La vida, toda vida, tiene su dosis de cansancio. También Jesús lo experimentó: “Fatigado por la caminata, se sentó junto al pozo” (Jn 4, 6). Necesitamos expresar y compartir con otros esos momentos de fatiga por los avatares del camino.
¿Qué vemos si miramos nuestros cansancios? Los especialistas afinarían mucho más, pero de la observación cotidiana creo que podemos nombrar y reconocernos en varios tipos de cansancio:
El de aquel que se cansa por andar codiciando más de lo que ya tiene o puede; son las fatigas de la avidez...
El que se agota porque no apoya su vida en el lugar ni el momento en el que está (vertiéndose sobre lo que “no es”) y vive inquieto y desajustado...
El que se fatiga porque trabaja únicamente para sí mismo, viviendo autoreferencialmente a su exclusivo horizonte vital...
Y el cansancio que da el sobrellevar los afanes, y los rostros lastimados, de cada día. A este último lo llamaremos un cansancio habitado, frente al cansancio deshabitado de lo tres primeros.
¿De qué estaba habitado el cansancio de Jesús? Cuenta el Evangelio de Marcos que los que iban y venían eran muchos y no les quedaba tiempo ni para comer. Por eso cuando iban a ir a un lugar aparte a descansar un rato tuvieron que volverse y dejar que otros multiplicaran sus escasos panes (Mc 6, 31). Es un cansancio transido de rostros, que tiene que ver con la vida que se gasta y se pone a rendir para otros: “al atardecer le llevaron todos los enfermos y endemoniados” (Mc 1, 32).

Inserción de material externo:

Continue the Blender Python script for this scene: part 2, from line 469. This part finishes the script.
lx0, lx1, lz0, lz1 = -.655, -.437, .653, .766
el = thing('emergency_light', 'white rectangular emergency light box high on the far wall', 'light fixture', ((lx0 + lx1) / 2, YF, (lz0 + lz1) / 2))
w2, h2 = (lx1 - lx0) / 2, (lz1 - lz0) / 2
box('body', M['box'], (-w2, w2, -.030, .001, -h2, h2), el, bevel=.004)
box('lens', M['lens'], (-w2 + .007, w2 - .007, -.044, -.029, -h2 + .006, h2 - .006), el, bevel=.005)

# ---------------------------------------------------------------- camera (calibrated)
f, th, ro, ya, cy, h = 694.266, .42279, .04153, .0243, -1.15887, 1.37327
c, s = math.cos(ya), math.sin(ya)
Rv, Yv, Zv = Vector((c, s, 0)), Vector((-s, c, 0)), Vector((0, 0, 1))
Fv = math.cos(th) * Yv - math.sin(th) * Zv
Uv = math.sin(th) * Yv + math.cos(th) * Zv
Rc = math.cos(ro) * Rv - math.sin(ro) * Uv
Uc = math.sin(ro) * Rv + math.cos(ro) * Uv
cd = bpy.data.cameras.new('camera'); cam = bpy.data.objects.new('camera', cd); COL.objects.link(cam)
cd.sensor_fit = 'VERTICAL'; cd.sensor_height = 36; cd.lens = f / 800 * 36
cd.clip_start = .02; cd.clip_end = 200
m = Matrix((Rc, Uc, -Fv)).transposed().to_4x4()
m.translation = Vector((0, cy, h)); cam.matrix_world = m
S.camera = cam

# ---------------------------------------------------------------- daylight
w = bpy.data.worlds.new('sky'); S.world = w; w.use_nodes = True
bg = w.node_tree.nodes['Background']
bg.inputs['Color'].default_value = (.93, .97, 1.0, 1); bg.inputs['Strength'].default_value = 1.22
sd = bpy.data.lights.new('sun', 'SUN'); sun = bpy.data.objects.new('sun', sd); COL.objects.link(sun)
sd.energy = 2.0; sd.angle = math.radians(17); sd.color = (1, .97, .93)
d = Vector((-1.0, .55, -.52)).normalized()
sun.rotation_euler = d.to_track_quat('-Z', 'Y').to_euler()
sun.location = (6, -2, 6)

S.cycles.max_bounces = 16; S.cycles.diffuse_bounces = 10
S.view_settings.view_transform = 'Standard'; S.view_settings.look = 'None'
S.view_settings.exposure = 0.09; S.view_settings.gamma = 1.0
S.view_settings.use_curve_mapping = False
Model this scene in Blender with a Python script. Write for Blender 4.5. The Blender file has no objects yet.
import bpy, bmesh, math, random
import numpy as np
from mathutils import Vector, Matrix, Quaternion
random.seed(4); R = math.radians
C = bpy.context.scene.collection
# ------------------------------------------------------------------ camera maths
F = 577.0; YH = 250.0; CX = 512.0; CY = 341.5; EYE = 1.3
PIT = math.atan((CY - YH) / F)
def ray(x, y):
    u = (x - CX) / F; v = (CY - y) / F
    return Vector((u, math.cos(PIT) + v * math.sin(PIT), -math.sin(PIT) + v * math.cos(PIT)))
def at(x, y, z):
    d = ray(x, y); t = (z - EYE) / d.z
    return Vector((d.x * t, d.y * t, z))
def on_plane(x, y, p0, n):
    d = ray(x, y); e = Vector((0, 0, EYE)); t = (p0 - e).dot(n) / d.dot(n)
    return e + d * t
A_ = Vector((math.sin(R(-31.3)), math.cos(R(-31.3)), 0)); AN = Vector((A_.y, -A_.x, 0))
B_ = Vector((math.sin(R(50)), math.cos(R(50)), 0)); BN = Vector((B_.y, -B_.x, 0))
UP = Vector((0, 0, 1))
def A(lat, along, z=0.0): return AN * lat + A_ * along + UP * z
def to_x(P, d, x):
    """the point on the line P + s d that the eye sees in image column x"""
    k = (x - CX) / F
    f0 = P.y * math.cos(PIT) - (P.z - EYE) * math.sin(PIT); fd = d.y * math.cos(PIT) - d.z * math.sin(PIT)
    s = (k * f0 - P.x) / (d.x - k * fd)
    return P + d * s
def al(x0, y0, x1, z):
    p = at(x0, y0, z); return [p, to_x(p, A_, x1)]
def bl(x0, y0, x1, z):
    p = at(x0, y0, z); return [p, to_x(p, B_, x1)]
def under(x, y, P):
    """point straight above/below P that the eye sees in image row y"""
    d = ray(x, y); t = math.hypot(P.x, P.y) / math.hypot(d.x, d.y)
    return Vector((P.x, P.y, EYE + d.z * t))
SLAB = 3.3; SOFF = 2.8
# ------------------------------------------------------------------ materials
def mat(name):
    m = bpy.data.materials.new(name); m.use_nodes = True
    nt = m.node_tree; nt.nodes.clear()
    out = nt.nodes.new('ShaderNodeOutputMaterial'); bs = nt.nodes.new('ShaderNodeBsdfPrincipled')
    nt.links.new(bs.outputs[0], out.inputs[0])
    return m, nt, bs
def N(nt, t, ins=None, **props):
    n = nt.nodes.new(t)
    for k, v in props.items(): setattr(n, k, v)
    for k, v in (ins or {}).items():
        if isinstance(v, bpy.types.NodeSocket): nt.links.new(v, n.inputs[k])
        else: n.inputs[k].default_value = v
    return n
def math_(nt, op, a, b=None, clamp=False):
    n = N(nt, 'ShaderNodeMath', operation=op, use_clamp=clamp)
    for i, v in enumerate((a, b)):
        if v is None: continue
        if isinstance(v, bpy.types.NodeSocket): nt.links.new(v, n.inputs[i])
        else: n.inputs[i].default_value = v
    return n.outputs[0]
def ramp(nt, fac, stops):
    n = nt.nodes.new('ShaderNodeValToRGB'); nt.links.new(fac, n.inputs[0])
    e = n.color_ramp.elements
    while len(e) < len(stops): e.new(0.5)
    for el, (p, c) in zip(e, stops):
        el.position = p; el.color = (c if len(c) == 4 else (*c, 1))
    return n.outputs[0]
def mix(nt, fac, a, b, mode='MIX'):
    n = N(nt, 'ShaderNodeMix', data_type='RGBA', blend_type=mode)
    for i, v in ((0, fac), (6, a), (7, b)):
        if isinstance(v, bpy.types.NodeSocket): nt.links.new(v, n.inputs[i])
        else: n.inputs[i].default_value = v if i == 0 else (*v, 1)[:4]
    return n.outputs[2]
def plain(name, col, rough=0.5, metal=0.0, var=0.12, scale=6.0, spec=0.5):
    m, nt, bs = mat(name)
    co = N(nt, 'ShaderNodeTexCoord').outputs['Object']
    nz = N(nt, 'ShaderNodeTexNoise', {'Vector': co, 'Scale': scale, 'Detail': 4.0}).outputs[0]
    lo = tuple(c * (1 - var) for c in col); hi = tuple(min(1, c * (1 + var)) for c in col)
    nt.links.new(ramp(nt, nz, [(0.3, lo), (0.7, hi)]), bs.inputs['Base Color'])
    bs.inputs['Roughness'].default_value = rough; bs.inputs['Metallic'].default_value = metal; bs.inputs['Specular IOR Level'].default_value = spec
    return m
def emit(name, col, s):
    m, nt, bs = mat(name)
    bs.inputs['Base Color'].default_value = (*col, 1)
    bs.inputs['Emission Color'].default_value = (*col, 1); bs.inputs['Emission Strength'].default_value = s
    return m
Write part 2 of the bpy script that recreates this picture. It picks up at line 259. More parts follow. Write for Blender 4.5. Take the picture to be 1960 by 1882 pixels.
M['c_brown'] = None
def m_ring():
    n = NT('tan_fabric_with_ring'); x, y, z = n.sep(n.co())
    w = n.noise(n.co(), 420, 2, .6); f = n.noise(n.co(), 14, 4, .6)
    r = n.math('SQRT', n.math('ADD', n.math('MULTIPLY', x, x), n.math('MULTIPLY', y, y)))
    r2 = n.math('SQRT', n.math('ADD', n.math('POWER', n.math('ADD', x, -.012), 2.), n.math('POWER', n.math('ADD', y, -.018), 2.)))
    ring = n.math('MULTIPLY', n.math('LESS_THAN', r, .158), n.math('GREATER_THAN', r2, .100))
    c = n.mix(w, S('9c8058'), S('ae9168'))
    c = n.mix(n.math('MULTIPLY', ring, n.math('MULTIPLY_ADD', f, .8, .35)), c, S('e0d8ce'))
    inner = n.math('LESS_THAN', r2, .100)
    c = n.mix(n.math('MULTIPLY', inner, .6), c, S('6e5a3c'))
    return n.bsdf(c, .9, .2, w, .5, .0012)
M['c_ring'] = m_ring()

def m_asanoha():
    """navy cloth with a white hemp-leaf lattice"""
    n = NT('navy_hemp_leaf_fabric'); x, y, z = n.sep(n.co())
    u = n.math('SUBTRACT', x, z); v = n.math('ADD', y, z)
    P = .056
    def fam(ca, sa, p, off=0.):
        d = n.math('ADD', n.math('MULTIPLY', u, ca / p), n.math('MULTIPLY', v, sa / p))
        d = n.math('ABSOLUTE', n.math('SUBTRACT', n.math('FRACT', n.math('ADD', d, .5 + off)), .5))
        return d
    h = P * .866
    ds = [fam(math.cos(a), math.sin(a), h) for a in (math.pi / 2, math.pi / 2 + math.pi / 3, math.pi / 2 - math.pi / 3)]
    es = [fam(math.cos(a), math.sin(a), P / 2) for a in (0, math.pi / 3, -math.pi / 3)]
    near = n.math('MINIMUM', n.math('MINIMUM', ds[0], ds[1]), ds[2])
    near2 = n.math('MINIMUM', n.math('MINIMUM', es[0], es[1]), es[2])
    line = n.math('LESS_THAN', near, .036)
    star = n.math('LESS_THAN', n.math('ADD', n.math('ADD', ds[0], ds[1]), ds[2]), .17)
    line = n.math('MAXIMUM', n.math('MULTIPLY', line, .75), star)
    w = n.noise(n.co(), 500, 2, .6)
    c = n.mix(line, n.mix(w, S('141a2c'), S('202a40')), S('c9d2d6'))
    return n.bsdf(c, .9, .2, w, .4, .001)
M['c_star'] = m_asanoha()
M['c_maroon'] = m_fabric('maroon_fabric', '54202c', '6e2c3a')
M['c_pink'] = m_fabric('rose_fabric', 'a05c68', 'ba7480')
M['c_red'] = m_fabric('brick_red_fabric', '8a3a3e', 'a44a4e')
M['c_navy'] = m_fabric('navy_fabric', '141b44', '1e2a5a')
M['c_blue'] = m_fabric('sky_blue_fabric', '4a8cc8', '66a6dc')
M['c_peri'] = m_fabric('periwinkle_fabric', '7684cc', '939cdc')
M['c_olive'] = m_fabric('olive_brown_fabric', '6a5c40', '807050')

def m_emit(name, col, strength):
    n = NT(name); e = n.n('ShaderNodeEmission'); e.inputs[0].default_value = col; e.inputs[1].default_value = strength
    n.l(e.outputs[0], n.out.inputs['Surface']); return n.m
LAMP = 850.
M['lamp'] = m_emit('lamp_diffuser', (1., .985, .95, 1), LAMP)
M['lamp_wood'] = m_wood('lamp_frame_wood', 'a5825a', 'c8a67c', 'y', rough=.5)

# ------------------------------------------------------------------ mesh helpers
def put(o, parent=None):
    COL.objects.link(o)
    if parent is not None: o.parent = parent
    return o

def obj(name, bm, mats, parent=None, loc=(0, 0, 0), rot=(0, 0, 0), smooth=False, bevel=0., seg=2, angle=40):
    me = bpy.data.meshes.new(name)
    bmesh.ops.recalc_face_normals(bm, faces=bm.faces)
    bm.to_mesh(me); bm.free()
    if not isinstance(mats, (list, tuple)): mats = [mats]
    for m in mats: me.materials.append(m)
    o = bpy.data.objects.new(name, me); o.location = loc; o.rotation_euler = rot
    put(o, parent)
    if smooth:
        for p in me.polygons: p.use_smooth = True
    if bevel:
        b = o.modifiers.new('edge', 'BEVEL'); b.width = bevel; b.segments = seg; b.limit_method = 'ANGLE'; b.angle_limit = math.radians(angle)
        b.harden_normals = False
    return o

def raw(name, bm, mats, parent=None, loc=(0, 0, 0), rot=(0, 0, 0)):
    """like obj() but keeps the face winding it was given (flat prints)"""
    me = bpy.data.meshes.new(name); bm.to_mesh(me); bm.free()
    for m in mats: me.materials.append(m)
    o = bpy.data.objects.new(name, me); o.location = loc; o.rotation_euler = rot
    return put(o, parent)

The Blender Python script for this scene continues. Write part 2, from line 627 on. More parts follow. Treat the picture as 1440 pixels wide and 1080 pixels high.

¿De qué están hechos nuestros cansancios? Creo que a nosotros nos desgasta el activismo y nos cansa no tener algo que de verdad nos enamore realmente el corazón. La apatía, o el andar trajinados con el propio ego. Nos fatigamos al reincidir en los puntos flacos de nuestras relaciones; nos produce agotamiento tener que cargar con los desgastes psicológicos propios y ajenos; y no nos dejan descansar los ruidos que nos acechan por todos lados. Cada uno puede añadir los motivos de su desgaste. Nos hace bien reconocerlos y nombrarlos y, vueltos hacia el Evangelio, poder llegar a mirarlos amablemente porque se presentan ante nosotros, no como lugares donde quedarnos retenidos y pesarosos, sino como momentos oportunos para poder acceder a una dimensión más honda de la realidad.
Es una noticia muy buena escuchar que nuestros agobios y nuestros cansancios pueden convertirse en el trampolín que nos lanza hacia una Presencia mayor. Si es un cansancio que nos encorva sobre nosotros mismos, ensimismándonos, se volverá deshabitado; si nos lleva a volvernos hacia otro Rostro, hacia otros rostros, entonces podremos encontrar respiro y cobijo allí. Cansados y plenificados, a la vez.